LordCrash I do wonder though why pretty much every other major VR porn studio offers a higher bitrate for their high resolution downloadable files.
It's a valid question and comparison as a consumer. The main difference is that we have a load-balancing streaming network, while other sites have a file server. Not just the bandwidth, but the servers themselves work completely differently. - I also want to note that the download files on SLR are the same files used for streaming.
You can try it at home, copy a video file over your network from one device to another.
Then set up a server that can stream to several devices at the same time, all viewing a different video.
Even with tools like Plex, it will still take you some setting up, trial and error, to make it work correctly. The PC you use as a server also will need to be quite a bit more powerful. - A 1Gbps network connection is pretty standard these days, but you can saturate it pretty easily if you have to keep all streams going at the same time. All the videos that are being streamed also have to be cached in the memory, so you now also have to worry about decking out the server with enough mem.

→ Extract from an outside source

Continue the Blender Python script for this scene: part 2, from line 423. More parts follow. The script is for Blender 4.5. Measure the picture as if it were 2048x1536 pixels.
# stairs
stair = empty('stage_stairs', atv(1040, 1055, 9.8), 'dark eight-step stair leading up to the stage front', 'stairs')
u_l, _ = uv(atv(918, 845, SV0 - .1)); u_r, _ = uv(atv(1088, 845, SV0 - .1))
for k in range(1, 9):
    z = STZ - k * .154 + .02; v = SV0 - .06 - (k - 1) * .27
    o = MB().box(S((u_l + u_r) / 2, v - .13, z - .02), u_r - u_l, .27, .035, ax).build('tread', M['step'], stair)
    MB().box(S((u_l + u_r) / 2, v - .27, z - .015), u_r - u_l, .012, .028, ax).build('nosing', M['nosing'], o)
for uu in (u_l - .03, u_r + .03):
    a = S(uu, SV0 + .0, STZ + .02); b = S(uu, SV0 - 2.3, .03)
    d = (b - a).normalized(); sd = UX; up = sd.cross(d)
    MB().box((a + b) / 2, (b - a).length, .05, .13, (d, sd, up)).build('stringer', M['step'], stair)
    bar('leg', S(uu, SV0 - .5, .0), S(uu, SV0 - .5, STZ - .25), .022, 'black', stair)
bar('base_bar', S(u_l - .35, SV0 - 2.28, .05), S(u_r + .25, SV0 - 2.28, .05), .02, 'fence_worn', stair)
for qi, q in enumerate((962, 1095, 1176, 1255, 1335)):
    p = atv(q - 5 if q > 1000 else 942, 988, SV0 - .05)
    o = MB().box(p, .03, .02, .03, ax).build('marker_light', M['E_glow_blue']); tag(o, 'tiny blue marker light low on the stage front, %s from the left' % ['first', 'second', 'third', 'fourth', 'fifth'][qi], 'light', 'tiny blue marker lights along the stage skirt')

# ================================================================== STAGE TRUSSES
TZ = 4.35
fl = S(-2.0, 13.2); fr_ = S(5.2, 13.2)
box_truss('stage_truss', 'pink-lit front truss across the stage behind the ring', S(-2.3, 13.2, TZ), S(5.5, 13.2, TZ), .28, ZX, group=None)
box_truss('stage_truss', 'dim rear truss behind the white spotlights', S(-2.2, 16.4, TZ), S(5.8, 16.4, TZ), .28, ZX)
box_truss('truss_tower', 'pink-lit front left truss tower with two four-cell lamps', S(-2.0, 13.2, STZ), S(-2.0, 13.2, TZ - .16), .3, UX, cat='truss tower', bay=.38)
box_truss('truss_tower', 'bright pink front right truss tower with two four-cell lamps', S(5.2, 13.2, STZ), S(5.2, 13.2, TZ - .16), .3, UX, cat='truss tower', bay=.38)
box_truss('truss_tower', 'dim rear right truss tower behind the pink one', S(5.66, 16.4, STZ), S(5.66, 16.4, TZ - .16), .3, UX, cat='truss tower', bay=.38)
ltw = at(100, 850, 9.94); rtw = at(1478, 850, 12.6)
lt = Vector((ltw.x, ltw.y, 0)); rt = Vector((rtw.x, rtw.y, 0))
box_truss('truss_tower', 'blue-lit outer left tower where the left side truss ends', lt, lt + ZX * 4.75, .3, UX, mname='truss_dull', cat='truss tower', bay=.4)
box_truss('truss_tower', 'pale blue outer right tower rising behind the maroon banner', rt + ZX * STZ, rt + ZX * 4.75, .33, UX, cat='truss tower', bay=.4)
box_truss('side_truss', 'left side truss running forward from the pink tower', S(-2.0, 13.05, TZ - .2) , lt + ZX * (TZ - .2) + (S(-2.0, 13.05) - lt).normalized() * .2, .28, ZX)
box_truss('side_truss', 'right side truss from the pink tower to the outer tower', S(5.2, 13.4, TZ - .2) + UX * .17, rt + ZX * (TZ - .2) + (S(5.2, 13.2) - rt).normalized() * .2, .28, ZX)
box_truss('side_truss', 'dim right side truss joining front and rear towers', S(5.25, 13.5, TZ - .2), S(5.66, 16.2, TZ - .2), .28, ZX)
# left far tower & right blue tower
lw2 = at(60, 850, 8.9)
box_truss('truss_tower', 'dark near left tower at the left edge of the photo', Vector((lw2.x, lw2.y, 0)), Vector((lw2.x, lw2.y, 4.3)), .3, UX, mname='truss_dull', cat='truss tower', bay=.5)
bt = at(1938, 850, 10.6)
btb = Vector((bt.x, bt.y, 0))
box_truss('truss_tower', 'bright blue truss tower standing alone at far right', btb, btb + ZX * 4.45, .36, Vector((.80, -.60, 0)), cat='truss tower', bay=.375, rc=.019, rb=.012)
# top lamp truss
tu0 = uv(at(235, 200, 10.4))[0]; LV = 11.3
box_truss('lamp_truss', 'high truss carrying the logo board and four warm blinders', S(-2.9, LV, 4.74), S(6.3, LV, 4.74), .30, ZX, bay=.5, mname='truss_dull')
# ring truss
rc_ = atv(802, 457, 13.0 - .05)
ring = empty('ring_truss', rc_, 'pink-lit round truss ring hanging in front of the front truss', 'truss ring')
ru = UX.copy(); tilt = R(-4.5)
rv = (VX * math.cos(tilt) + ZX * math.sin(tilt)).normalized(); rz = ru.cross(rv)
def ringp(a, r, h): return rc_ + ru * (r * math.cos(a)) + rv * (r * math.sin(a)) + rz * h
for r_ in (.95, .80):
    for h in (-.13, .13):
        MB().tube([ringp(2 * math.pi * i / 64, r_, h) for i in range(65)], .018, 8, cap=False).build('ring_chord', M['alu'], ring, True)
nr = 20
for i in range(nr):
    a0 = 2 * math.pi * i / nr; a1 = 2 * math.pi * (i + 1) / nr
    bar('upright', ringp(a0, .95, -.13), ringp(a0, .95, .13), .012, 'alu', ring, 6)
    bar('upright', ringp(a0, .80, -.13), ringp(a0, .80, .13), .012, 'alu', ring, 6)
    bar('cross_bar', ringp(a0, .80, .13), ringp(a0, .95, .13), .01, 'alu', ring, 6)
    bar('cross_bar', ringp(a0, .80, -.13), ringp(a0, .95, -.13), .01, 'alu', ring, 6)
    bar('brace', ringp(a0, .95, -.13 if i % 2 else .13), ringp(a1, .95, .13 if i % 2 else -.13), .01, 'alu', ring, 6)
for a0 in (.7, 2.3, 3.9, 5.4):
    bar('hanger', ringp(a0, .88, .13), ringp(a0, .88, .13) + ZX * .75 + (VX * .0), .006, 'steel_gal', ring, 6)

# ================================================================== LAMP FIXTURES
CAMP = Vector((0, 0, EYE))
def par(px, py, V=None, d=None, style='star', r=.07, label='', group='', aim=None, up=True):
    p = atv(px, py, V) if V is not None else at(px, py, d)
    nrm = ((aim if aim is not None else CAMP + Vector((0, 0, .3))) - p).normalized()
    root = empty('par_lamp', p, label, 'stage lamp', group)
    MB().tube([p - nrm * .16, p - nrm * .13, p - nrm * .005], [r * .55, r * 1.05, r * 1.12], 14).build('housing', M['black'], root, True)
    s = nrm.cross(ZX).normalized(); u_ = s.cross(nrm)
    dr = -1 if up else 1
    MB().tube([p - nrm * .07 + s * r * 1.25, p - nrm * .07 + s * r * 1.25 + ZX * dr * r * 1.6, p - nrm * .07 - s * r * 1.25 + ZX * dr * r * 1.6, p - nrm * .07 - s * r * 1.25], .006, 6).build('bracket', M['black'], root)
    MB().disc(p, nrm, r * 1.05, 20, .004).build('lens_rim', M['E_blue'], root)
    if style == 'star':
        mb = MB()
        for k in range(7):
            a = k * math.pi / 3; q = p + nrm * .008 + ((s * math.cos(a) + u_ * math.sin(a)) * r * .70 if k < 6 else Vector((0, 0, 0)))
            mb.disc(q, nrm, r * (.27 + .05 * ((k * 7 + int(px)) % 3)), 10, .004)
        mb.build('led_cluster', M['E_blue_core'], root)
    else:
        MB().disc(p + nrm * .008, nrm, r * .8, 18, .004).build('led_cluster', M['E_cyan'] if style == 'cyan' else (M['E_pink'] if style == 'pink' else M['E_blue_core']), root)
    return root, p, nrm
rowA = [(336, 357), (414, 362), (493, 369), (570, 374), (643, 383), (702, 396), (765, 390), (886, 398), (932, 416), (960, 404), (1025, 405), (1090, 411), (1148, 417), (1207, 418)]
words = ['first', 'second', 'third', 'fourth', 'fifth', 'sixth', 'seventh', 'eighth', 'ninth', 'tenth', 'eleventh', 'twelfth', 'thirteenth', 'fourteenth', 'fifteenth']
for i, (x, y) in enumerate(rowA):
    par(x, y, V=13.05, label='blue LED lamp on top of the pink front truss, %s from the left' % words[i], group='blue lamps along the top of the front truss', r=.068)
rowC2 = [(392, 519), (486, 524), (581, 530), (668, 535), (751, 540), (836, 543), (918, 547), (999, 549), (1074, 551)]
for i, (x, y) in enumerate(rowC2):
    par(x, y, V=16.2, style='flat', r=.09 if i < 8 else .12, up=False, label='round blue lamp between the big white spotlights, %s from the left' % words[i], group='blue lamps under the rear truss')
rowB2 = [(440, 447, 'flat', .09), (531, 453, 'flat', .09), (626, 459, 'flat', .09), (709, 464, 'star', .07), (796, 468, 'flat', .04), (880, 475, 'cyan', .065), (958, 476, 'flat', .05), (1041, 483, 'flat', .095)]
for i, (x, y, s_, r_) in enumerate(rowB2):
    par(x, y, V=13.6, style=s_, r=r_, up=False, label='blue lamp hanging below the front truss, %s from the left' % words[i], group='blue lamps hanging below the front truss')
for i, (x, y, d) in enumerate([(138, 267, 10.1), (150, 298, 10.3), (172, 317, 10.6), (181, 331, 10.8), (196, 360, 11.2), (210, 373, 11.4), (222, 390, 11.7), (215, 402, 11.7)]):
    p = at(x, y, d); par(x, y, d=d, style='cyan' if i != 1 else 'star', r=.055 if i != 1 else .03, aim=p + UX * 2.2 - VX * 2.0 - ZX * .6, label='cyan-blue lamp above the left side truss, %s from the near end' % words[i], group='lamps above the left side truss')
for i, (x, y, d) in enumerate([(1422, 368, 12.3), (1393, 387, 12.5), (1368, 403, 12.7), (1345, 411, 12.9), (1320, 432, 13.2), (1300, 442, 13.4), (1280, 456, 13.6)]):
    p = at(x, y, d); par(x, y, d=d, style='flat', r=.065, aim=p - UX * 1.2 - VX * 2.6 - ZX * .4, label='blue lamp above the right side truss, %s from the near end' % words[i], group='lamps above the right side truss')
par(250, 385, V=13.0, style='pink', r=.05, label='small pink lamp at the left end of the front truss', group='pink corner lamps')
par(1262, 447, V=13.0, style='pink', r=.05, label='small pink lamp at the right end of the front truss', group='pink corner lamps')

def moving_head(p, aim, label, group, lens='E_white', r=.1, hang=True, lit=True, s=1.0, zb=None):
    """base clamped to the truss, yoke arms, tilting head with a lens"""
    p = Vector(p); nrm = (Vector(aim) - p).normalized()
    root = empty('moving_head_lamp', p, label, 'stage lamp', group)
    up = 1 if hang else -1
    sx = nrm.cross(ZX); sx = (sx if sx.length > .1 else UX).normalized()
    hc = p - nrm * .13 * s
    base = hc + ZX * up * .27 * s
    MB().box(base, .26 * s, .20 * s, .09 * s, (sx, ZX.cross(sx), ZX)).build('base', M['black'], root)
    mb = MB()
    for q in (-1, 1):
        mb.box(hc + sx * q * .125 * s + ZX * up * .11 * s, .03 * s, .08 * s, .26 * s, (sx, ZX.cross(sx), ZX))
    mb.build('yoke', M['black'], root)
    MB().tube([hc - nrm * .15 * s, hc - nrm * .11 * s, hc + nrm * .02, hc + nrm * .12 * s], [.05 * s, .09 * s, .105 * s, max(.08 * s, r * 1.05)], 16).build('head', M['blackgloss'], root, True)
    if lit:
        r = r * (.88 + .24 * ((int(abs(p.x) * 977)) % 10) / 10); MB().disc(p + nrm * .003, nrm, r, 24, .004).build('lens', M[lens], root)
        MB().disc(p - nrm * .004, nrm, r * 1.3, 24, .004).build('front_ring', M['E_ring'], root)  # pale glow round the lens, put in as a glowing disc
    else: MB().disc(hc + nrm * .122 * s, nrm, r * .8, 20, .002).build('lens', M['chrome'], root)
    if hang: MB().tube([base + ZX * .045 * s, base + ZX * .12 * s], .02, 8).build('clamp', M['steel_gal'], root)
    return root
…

This is of course true for all streaming services, but even at 30Mbps per file, that's still 10 times more than other non-VR services.
I'm sure in time the bitrates will go up, but it's not as simple as starting to encode at higher rates. The network would have to expand quite substantially too. Take with that, many streaming hosts don't even allow you to stream at 30Mbps per stream, let alone 80. Then, there's the porn aspect too. There are hosts that don't want to offer porn content either. - So you're starting to get pretty limited even before you're up and running. - We even have users where their ISP doesn't allow them to watch streams at 30Mbps. They subscribe, use the service a couple of days, BAM, they're throttled. - This does happen less and less, however. But it's perfectly legal in the USA with the abolishment of net neutrality. (Unless it changed again, I don't follow it really)
The ideal solution would be how Google (youtube) and Netflix work, having servers inside the ISP networks of the customers. This doesn't cost the ISP much, if anything. When an ISP has to traffic data outside their own network, it costs them money.